The UK-South Africa listed company has announced plans to separate into Old Mutual Emerging Markets, Old Mutual Wealth, Nedbank Group and OM Asset Management.

The split will, however, be carried out in the next two years and consultants have already been dispatched to guide the process.

Old Mutual Kenya Group CEO Peter Mwangi said the Kenyan subsidiary will not witness any major changes in the foreseeable future as operations are set to continue as usual.

READ: Eyes on London as Old Mutual takes Barclays flavour

“We will continue to operate as usual since all subsidiaries under emerging markets will remain the same,” he said.

Mr Mwangi stated that the announcement will not affect the takeover of UAP insurance which began last year.

Old Mutual acquired the East and Central African financial services company after it acquired majority stake in UAP.

STRATEGIC REVIEW

It bought out three firms (Abraaj Group, AfricInvest and Swedfund.) with a combined shareholding of 37.3 per cent in UAP Holdings Limited late last year after announcing in January 2015 that it had acquired 23.3 per cent of the company.

The announcement follows a strategic review led by chief executive Bruce Hemphill, who joined the company last November from Standard Bank.

Mr Hemphill described the current structure as inefficient.
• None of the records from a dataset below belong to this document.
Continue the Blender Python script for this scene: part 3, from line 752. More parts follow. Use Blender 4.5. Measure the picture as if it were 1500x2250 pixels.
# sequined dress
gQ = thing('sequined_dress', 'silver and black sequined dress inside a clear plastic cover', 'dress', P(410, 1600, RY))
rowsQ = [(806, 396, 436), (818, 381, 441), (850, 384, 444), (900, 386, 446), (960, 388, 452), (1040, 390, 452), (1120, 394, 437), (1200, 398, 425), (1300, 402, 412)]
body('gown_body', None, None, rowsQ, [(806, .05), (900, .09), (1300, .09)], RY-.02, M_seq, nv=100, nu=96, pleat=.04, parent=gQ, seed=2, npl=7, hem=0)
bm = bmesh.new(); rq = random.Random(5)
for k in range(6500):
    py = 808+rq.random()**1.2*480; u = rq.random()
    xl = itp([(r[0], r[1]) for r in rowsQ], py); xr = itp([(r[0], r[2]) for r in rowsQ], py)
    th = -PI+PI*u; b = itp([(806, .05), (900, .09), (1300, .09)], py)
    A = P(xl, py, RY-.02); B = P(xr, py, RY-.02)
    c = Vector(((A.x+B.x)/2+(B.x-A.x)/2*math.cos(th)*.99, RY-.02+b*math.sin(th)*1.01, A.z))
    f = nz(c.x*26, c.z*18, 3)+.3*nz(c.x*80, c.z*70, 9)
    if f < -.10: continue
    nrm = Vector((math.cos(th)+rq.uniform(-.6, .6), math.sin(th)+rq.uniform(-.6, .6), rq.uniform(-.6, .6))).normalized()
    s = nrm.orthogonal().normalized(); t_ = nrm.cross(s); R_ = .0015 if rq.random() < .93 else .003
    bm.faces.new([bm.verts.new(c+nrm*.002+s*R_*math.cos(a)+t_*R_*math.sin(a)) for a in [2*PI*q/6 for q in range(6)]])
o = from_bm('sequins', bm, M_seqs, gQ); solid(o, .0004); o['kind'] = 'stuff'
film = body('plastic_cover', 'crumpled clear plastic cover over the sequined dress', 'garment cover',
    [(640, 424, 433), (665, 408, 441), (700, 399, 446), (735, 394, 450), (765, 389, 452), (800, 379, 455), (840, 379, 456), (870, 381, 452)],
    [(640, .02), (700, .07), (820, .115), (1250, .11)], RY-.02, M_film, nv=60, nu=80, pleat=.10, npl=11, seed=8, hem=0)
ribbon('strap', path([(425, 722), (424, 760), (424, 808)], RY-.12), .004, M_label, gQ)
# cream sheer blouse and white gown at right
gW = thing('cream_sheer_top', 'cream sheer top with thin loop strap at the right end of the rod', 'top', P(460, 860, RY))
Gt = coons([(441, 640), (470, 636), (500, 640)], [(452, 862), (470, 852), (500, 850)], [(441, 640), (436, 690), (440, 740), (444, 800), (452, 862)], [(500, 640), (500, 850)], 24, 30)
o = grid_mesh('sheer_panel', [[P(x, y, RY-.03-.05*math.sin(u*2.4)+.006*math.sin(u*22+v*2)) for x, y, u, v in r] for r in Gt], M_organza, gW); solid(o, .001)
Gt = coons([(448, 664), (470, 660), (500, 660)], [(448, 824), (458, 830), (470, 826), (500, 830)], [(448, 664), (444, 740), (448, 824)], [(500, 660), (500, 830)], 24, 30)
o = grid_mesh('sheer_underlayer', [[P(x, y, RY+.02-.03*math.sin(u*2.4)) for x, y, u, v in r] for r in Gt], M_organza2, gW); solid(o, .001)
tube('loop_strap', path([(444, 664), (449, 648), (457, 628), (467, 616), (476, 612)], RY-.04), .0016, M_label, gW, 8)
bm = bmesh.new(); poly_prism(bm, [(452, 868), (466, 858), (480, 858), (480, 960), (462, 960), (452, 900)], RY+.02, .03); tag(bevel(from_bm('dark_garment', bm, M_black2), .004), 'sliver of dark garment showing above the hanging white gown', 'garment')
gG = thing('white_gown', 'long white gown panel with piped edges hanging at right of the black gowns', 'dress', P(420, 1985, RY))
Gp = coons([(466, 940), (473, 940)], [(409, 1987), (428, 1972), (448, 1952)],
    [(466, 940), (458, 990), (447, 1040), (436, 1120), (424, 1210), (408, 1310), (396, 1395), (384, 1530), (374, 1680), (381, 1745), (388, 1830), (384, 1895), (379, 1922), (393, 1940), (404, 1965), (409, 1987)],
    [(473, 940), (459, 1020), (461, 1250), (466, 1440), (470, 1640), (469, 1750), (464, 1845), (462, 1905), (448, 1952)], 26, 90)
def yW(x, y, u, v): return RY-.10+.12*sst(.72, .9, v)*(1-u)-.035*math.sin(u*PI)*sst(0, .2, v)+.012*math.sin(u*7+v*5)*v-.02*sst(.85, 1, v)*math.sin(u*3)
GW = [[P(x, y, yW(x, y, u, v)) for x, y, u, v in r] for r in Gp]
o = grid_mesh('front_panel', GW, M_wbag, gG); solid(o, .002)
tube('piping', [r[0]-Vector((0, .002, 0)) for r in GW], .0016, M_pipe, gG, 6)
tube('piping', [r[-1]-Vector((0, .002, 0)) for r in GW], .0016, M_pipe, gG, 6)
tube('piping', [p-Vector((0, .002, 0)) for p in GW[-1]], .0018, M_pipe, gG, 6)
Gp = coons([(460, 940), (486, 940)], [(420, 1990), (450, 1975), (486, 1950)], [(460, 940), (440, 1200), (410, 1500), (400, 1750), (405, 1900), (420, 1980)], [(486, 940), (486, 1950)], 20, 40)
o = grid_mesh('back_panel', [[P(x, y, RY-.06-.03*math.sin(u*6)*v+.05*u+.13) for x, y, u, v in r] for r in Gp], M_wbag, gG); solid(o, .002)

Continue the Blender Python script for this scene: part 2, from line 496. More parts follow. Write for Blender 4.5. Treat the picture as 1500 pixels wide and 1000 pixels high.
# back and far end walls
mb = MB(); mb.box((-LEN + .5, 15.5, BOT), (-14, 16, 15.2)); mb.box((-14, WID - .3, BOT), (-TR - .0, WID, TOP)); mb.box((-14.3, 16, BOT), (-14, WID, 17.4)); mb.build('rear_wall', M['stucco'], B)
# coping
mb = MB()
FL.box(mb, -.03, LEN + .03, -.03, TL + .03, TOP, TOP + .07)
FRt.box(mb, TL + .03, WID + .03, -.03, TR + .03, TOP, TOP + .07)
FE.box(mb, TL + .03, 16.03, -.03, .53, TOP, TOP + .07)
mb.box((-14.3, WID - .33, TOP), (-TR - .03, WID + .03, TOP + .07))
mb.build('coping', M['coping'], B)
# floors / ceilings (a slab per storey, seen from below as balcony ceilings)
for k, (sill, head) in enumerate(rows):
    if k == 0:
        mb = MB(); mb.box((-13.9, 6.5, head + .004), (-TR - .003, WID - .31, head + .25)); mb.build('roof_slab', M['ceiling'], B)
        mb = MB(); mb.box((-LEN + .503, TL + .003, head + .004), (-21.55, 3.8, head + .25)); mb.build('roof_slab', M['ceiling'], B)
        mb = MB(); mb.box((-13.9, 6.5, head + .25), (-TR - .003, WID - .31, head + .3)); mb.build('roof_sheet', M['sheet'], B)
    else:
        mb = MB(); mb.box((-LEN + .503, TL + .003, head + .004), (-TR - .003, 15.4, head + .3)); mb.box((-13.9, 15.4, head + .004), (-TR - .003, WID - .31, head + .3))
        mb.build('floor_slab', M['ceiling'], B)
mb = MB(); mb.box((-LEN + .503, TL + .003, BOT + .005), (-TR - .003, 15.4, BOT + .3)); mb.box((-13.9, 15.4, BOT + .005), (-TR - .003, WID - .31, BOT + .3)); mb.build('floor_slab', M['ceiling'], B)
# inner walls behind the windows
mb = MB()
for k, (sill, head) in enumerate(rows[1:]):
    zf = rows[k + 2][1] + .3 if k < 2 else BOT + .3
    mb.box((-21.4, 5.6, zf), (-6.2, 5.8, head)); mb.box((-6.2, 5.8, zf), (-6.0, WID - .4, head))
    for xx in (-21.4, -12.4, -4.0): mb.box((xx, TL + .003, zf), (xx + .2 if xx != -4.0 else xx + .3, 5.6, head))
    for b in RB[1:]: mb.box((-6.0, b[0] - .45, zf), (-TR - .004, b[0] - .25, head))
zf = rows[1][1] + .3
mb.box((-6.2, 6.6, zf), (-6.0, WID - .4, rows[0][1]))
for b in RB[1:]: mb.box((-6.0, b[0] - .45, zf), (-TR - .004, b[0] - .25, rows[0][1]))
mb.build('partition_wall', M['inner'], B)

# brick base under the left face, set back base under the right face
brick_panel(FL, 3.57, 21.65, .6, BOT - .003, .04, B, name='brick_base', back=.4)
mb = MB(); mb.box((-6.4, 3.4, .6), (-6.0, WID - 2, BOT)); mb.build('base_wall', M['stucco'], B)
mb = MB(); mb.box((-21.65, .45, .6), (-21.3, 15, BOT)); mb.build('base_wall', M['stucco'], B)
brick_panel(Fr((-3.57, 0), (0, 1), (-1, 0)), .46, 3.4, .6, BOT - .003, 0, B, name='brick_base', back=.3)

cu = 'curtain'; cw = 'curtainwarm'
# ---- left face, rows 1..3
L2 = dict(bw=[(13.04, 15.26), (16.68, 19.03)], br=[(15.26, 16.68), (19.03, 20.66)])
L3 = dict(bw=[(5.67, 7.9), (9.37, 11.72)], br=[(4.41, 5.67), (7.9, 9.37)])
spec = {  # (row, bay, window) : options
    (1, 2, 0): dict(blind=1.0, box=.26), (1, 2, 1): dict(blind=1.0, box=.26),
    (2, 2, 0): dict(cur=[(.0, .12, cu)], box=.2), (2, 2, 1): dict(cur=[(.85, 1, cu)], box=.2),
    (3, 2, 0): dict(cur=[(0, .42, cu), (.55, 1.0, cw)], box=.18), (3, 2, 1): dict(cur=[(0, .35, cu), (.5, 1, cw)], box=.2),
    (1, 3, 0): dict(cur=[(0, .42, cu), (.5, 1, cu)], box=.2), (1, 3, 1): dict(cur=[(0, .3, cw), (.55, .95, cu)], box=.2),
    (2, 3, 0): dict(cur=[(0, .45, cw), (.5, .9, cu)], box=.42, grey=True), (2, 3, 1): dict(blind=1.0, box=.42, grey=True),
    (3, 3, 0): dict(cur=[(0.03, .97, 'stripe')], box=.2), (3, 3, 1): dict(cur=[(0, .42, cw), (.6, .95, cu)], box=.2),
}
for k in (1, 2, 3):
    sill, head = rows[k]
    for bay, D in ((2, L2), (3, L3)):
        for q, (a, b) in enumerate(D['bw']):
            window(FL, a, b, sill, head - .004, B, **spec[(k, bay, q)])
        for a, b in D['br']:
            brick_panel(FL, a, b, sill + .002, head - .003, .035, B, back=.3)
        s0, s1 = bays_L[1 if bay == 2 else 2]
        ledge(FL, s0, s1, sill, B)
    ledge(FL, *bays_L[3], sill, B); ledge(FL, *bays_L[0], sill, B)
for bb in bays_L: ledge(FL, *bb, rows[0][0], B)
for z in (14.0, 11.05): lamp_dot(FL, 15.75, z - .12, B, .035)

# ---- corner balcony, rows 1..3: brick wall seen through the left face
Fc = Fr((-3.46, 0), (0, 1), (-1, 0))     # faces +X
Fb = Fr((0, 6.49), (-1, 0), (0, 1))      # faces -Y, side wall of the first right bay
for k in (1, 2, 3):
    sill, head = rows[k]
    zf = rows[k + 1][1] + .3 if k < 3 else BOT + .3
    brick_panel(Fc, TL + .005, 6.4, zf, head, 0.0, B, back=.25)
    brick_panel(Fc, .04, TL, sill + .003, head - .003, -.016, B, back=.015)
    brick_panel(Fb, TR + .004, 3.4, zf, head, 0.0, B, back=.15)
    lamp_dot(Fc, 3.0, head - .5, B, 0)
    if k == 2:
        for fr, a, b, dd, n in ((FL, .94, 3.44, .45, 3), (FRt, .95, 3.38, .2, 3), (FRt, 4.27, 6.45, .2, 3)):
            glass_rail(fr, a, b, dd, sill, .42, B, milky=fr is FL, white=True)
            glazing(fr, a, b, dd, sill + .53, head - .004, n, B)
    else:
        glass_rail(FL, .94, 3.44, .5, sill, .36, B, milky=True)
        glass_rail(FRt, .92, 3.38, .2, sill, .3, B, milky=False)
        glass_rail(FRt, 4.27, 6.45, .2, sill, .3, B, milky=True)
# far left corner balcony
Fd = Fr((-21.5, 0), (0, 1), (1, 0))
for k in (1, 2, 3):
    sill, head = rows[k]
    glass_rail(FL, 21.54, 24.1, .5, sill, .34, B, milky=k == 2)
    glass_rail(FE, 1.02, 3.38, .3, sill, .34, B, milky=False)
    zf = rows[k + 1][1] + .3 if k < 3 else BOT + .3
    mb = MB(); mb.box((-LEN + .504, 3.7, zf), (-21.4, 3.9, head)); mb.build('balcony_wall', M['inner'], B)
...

He said regulatory changes in Europe and South Africa had made the group more complex to run.

"It's a costly structure with insufficient synergies to justify those costs," Mr Hemphill said.

"Our new strategy will allow each business to have simpler access to capital markets to fund its growth more easily and be valued more appropriately, with more straight forward regulatory arrangements," he added.

The company has also been hit by a steep fall in the value of the rand. Analysts estimate that more than half of the company's earnings are in the South African currency.